Poupées russes -LEJ-
On ne présente plus les LEJ, ces trois jeunes musiciennes, qui s'étaient faites connaître sur Youtube, lors de l'été 2015 et 2016 en interprétant des reprises des tubs de l'année. Après quelques mois d'attente, elles ont sorti leur nouvel album « poupées russes », composé et interprété par elles. Et ça en jète !
Une ode au langage
Poupées russes est un album complètement composé en français et ça fait du bien ! On sent dans chacune de leurs compositions un réel goût pour le langage et les jeux de mots. Il y a la volonté de chercher le mot juste, celui qui rime, celui qui résonne avec le précédent (sur le principe de la paronomase), la volonté de créer des assonances et de rythmer les phrases dans les couplets. Bref, elles usent et abusent (jamais en mal) de toutes sortes de figures de style et je me régale d'entendre une telle recherche et élaboration des paroles, ce qui n'est plus tant d'usage dans nos classiques de la chanson française actuelle, disons le...

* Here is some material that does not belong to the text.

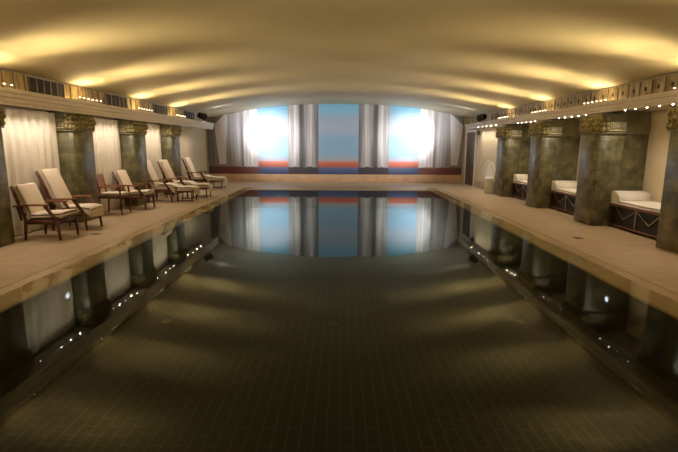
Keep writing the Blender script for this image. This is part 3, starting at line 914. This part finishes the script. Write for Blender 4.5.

Mais ce qui me plaît tout particulièrement dans leurs paroles c'est leur façon de mêler des références très diverses, sans s'enfermer dans aucune catégorie, ni aucun jugement de style. Elles sont des poètes 2.0 en quelques sortes. Elles écrivent précisément dans leur temps, sur leur temps, avec un vocabulaire riche de leur génération et des précédentes. Pour valeur indicative, elles évoquent aussi bien le mythe d'Orphée et d'Eurydice (mythologie grecque) que le dragon de Khaleesi (game of thrones). Voilà. Et je ne vois pas pourquoi ce ne serait pas compatible, après tout.
Elles attestent justement d'une liberté d'expression, en dehors des attitudes ou des habitudes de langage (qui voudraient que les références culturelles et le vocabulaire riche ou soutenu ne soit utilisé que par une certaine élite dans un contexte sérieux ou intellectuel ; tandis que les habitudes de langage des jeunes générations sont le plus souvent blâmées pour leurs déformations de langage, leur vulgarité ou leur légèreté). Les LEJ nous montrent que le français est une langue plus complexe, qu'elle évolue dans une époque et avec une histoire. Les paroles de leurs chansons ne sont que plus riches de cette diversité de langage.
Des références musicales variées
Lucie, Elisa et Juliette ont suivi une formation au conservatoire, et on sent clairement les influences lyriques et classiques de cet enseignement. Mais de la même manière que pour les paroles de leur album, les LEJ ne s'enferment pas dans un style musicale. Par moment, les mélodies sont rythmées, modernes, dansantes, joyeuses, ou bien parlées, rapées, colériques ou mélancoliques. Il y a cette même variété musicale, composé d'une complexe association de références récentes, contemporaines mais également plus classiques, de la même manière que dans leur paroles.
La composition musicale reste relativement sobre et élégante : un unique instrument de musique, le violoncelle, est quelques fois accompagné de percussions, et principalement des deux voix d'Elisa et Lucie.
Des paroles mystérieuses
J'ai eu un réel coup de coeur pour cet album en écoutant la Marée. Ca a été une sorte de déclic. J'avais écouté Acrobate ou La nuit sans tant de conviction, mais des titres comme La dalle, Ego, Dis Siri, la Marée ou l'époux d'un soir, me plaisent beaucoup plus.
C'est le genre de titres qu'on écoute avec une attention particulière et à chaque écoute, on découvre un nouveau sens aux paroles. Elles utilisent de manière récurrente la métaphore : et on peut ainsi saisir plusieurs interprétations dans une chanson. Le sens « caché » si l'on peut dire, est souvent engagé et lourd de significations. Ainsi la dalle évoque le harcèlement de rue, les poupées russes l'amitié et la Marée, le Bataclan.
La Marée est un titre très complexe parce qu'il est à la fois très poétique et rempli de suggestions et d'interprétations possibles sans qu'aucune ne nous soit imposé. Il évoque ainsi à la fois la situation des migrants, les évènements du Bataclan, et la peur que suscite de telles situations. Et à chaque fois que j'écoute cette musique, j'ai le sentiment que c'est une sorte de langage secret, une sorte de bouteille à la mer avec un message, bercée par une mélodie mélancolique et triste.